Find all $f(x)$ if $f(1-x)=f(x)+1-2x$?

Question

To find one solution I assumed that $f$ is even and rewrote this as $f(x-1)-f(x)+2x=1.$ By just thinking about a solution, I was able to conclude that $f(x)=x^2$ is a solution.
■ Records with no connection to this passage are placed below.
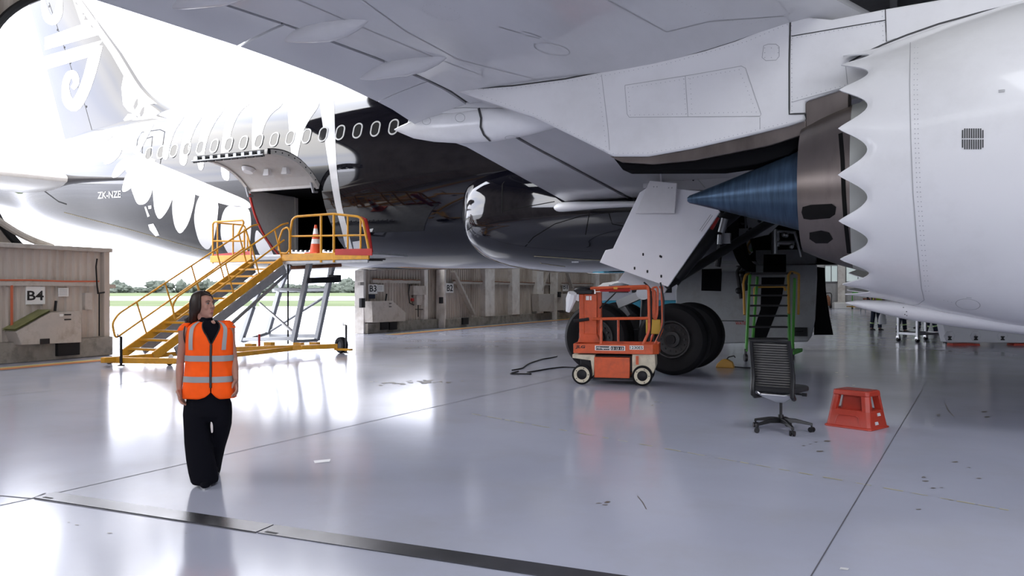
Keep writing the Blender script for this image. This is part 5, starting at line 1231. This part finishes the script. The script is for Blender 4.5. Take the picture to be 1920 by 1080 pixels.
mb = MB(); mb.prism([q5(x, y) for x, y in ((1126, 612), (1130, 563), (1290, 563), (1290, 612))], (0, 1.8, 0)); mb.build('lower_body', [m_teal], van, bevel=.05)
mb = MB(); mb.prism([q5(x, y, .02) for x, y in ((1116, 564), (1120, 548), (1150, 530), (1200, 523), (1285, 523), (1290, 564))], (0, 1.76, 0)); mb.build('upper_body', [m_vanw], van, bevel=.05)
for x0, x1 in ((1140, 1178), (1184, 1222), (1228, 1262)):
    mb = MB(); mb.prism([q5(x, y, .015) for x, y in ((x0, 549), (x0, 534), (x1, 534), (x1, 549))], (0, -.01, 0)); mb.build('window', [m_glass], van)
for x in (1152, 1262):
    c = q5(x, 610, .06); c.z = .33; mb = MB(); mb.lathe([(.18, -.1), (.3, -.1), (.33, -.06), (.33, .06), (.3, .1), (.18, .1)], c, (0, 1, 0), 24, 0); mb.build('wheel', [m_rubber], van)
# along the far wall
def farbase(px, py): l = A(px, py, -57.2); return l
g = toworld(farbase(1552, 581)); fe_ = thing('extinguisher_cart', 'red wheeled extinguisher cart by the far wall, seen past the dark gear door', 'fire extinguisher', (g.x, g.y, 0), 'world')
mb = MB(); mb.lathe([(.22, .25), (.24, .3), (.24, .95), (.15, 1.1), (.06, 1.15), (.06, 1.25)], (0, 0, 0), (0, 0, 1), 18); mb.build('cylinder', [m_rust], fe_)
mb = MB(); mb.tube(fillet([V((-.3, 0, .1)), V((-.3, 0, 1.2)), V((-.2, 0, 1.4)), V((.3, 0, 1.4)), V((.36, 0, 1.2)), V((.3, 0, .1))], .1), .04, 8); mb.build('frame', [m_blackp], fe_)
for sx in (-.3, .3): mb = MB(); mb.cyl((sx-.04, .1, .2), (sx+.04, .1, .2), .2, n=18); mb.build('wheel', [m_blackp], fe_)
g = toworld(A(1582, 580, -57.0)); mb = MB(); mb.box((0, 0, .26), (1.9, .5, .52)); mb.box((0, 0, .55), (1.7, .4, .08)); tag(mb.build('barrier_block', [m_sign], frame='world', origin=(0, 0, 0), loc=(g.x, g.y, 0), bevel=.04), 'white low barrier block at the foot of the far wall', 'barrier')
g = toworld(A(1618, 582, -56.0)); gc = thing('work_platform', 'green-framed low work platform by the far wall behind the engine nozzle', 'work platform', (g.x, g.y, 0), 'world')
mb = MB(); mb.box((0, 0, .22), (2.4, 1.2, .1)); mb.build('deck', [m_ochre], gc)
for sx in (-1.15, 1.15):
    mb = MB(); mb.tube(fillet([V((sx, -.5, .06)), V((sx, -.5, 1.45)), V((sx*.55, -.5, 1.45)), V((sx*.5, -.5, 1.25))], .1), .05, 8); mb.build('upright', [m_green], gc)
    mb = MB(); mb.cyl((sx-.04, -.5, .1), (sx+.04, -.5, .1), .1, n=14); mb.build('caster', [m_blackp], gc)
mb = MB(); mb.box((.2, -.3, .8), (.5, .4, .35)); mb.build('tool_tray', [m_rust], gc)
# ================================================================ PEOPLE
def fuse(mb, name, m, parent=None, voxel=.006, smooth=4, **k):
    o = mb.build(name, m, parent, **k); r = o.modifiers.new('Remesh', 'REMESH'); r.mode = 'VOXEL'; r.voxel_size = voxel; r.use_smooth_shade = True
    s = o.modifiers.new('Smooth', 'SMOOTH'); s.factor = .5; s.iterations = smooth; return o
def hand(mb, wrist, dirv, palmn, L=.17, curl=.5, thumb=1, sc=1.0):
    """palm and five bent fingers; dirv runs from the wrist to the knuckles, palmn out of the palm"""
    d = V(dirv).normalized(); n = V(palmn); n = (n-d*n.dot(d)).normalized(); s = d.cross(n).normalized()*thumb; w = V(wrist)
    rings = []
    for t, a, b in ((0, .026, .019), (.3, .033, .017), (.65, .039, .0155), (1, .037, .012)):
        c = w+d*(.088*sc*t)+n*.004*t; rings.append([c+s*a*sc*math.cos(2*PI*i/14)+n*b*sc*math.sin(2*PI*i/14) for i in range(14)])
    mb.loft(rings, 0)
    for k, (off, ln) in enumerate(((.028, .070), (.0095, .078), (-.0095, .073), (-.0275, .058))):
        p = w+d*.080*sc+s*off*sc; P = [p]; a = .15*curl
        for j in range(3):
            a += curl*(.35, .55, .45)[j]*(1+.12*k); seg = ln*sc*(.42, .32, .26)[j]
            p = p+(d*math.cos(a)+n*math.sin(a)+s*off*.35).normalized()*seg; P.append(p)
        mb.tube(P, [.0095*sc, .0088*sc, .0080*sc, .0062*sc], 8); mb.ell(P[-1], .0064*sc, 8, 6)
    p = w+d*.020*sc+s*.026*sc; q = p+(d*.55+s*.75+n*.35).normalized()*.036*sc; r = q+(d*.85+s*.3+n*.4).normalized()*.032*sc; e = r+(d*.95+n*.3).normalized()*.024*sc
    mb.tube([p, q, r, e], [.0135*sc, .0115*sc, .010*sc, .0075*sc], 8); mb.ell(e, .0078*sc, 8, 6)
def sup(c, a, b, e, n=40, rot=0):
    out = []
    for i in range(n):
        t = 2*PI*i/n; x = a*math.copysign(abs(math.cos(t))**e, math.cos(t)); y = b*math.copysign(abs(math.sin(t))**e, math.sin(t))
        out.append(V((c[0]+x*math.cos(rot)-y*math.sin(rot), c[1]+x*math.sin(rot)+y*math.cos(rot), c[2])))
    return out
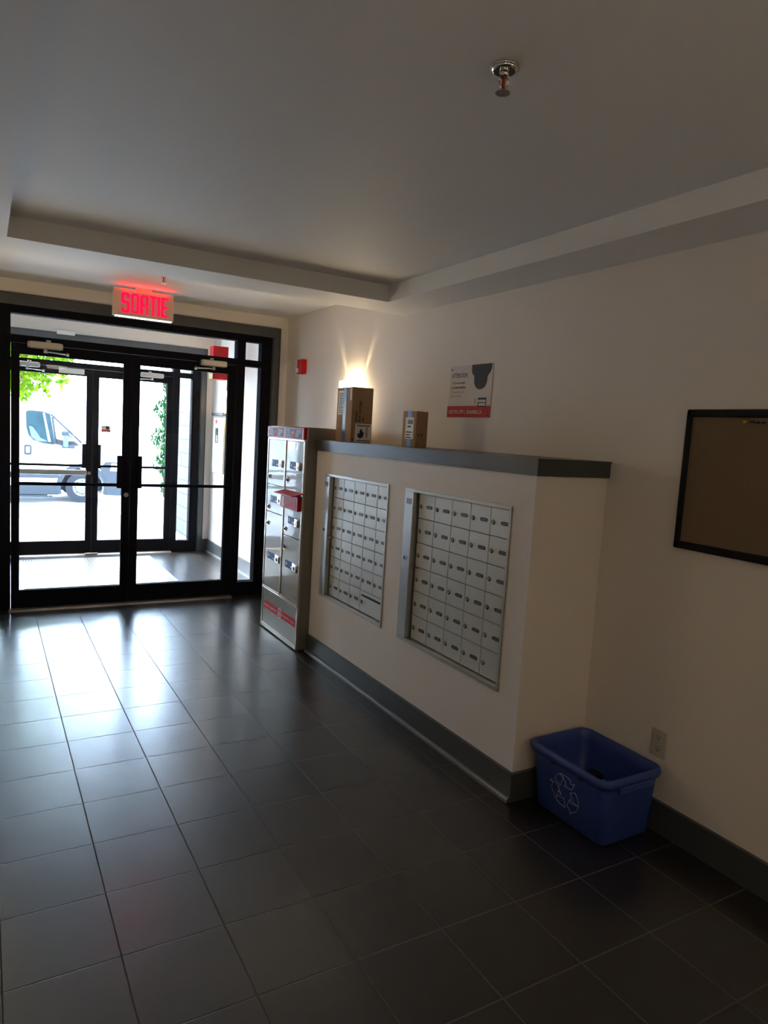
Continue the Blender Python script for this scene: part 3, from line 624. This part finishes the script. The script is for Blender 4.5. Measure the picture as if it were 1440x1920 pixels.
# cork board
cb = thing('cork_board', (XR - .01, -4.33, 1.176), 'cork notice board in a black frame on the right wall above the blue bin', 'notice board')
ya, yb_, za, zb_ = -3.835, -4.80, 1.176, 1.720
b = MB()
b.box(XR - .024, XR - .0005, yb_, ya, zb_ - .030, zb_, FRMB, .006); b.box(XR - .024, XR - .0005, yb_, ya, za, za + .030, FRMB, .006)
b.box(XR - .024, XR - .0005, ya - .024, ya, za, zb_, FRMB, .006); b.box(XR - .024, XR - .0005, yb_, yb_ + .024, za, zb_, FRMB, .006)
build('frame', b, cb)
build('cork_panel', B(XR - .014, XR - .0005, yb_ + .02, ya - .02, za + .02, zb_ - .02, CORK), cb)
YEL = mat('yellow_plastic', (.65, .45, .02), .35); GRN = mat('dark_green_plastic', (.02, .04, .03), .35)
for k, (y, z, M, l) in enumerate([(-4.079, 1.676, YEL, 'yellow push pin in the top edge of the cork board'), (-4.106, 1.676, GRN, 'dark push pin closest to the yellow one on the cork board'),
                                  (-4.126, 1.673, GRN, 'middle one of the three dark push pins on the cork board'), (-4.147, 1.673, GRN, 'dark push pin furthest from the yellow one on the cork board')]):
    b = MB().cyl((XR - .014, y, z), (-1, 0, -.15), .005, .003, M, 12).cyl((XR - .017, y, z - .0003), (-1, 0, -.15), .0028, .008, M, 10).cyl((XR - .025, y, z - .0015), (-1, 0, -.15), .0045, .003, M, 12)
    build('push_pin', b, label=l, cat='push pin', group='push pins along the top of the cork board')

# outlet
ot = thing('power_outlet', (XR - .004, -3.852, .310), 'ivory double power outlet low on the right wall behind the blue bin', 'outlet')
b = B(XR - .006, XR - .0004, -3.888, -3.816, .305, .420, OUTW, .003); build('cover_plate', b, ot)
for zc in (.388, .340):
    b = MB(); n = 18; pts = [(.017 * math.cos(2 * PI * k / n), max(-.0135, min(.0135, .017 * math.sin(2 * PI * k / n)))) for k in range(n)]
    b.prism(pts, lambda u, v, t: Vector((XR - .006 - t, -3.852 + u, zc + v)), (0, .0015), OUTW)
    b.box(XR - .0082, XR - .0075, -3.8465, -3.8445, zc - .001, zc + .008, INK); b.box(XR - .0082, XR - .0075, -3.8595, -3.8575, zc - .001, zc + .007, INK); b.cyl((XR - .0075, -3.852, zc - .0075), (-1, 0, 0), .0028, .0008, INK, 10)
    build('receptacle', b, ot)

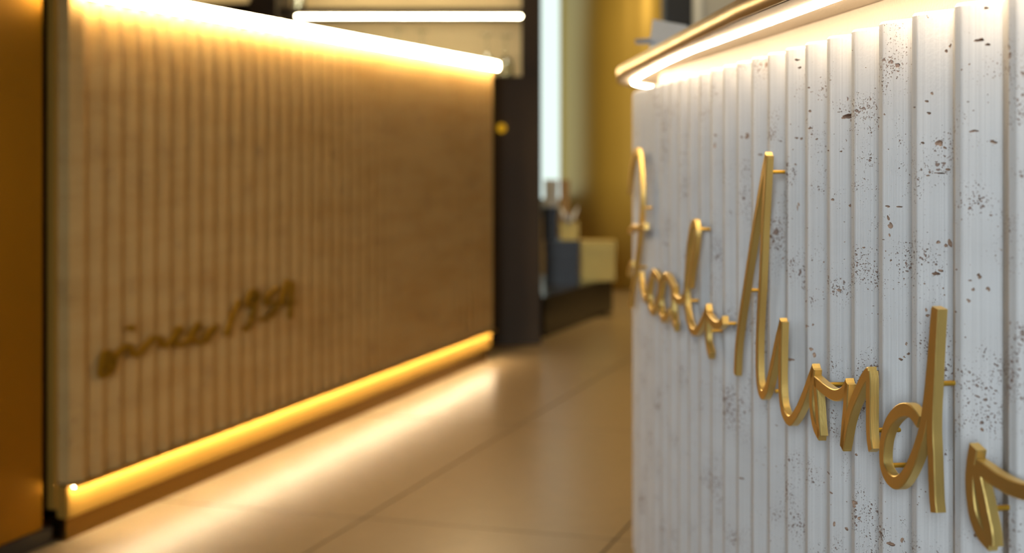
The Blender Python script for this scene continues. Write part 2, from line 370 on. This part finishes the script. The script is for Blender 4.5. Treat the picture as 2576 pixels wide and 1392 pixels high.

However, I am sure that there are more solutions but I don't know how to find them.

Answer 1

HINT:

As $f(x)-x=f(1-x)-(1-x),$ put $f(x)-x=g(x)$

I'm tempted to add this :

(As IvanLoh has pointed out), if we need $f(x)$ in polynomials

As $f(x)-f(1-x)=2x-1$ which is $O(x^1), f(x)$ can be at most Quadratic

Let $f(x)=ax^2+bx+c$

$\implies 2x-1=f(x)-f(1-x)=ax^2+bx+c-\{a(1-x)^2+b(1-x)+c\}$ $\implies 2x-1=-(a+b)+2(a+b)x^2$

Equating the constants $a+b=1$

and equating the coefficients of $x,a+b=1\implies b=1-a$

So, any $f(x)=ax^2+(1-a)x+c$ will satisfy the given condition

Answer 2

Hint: Let $f(x)=x^2+g(x)$. What properties must $g(x)$ have?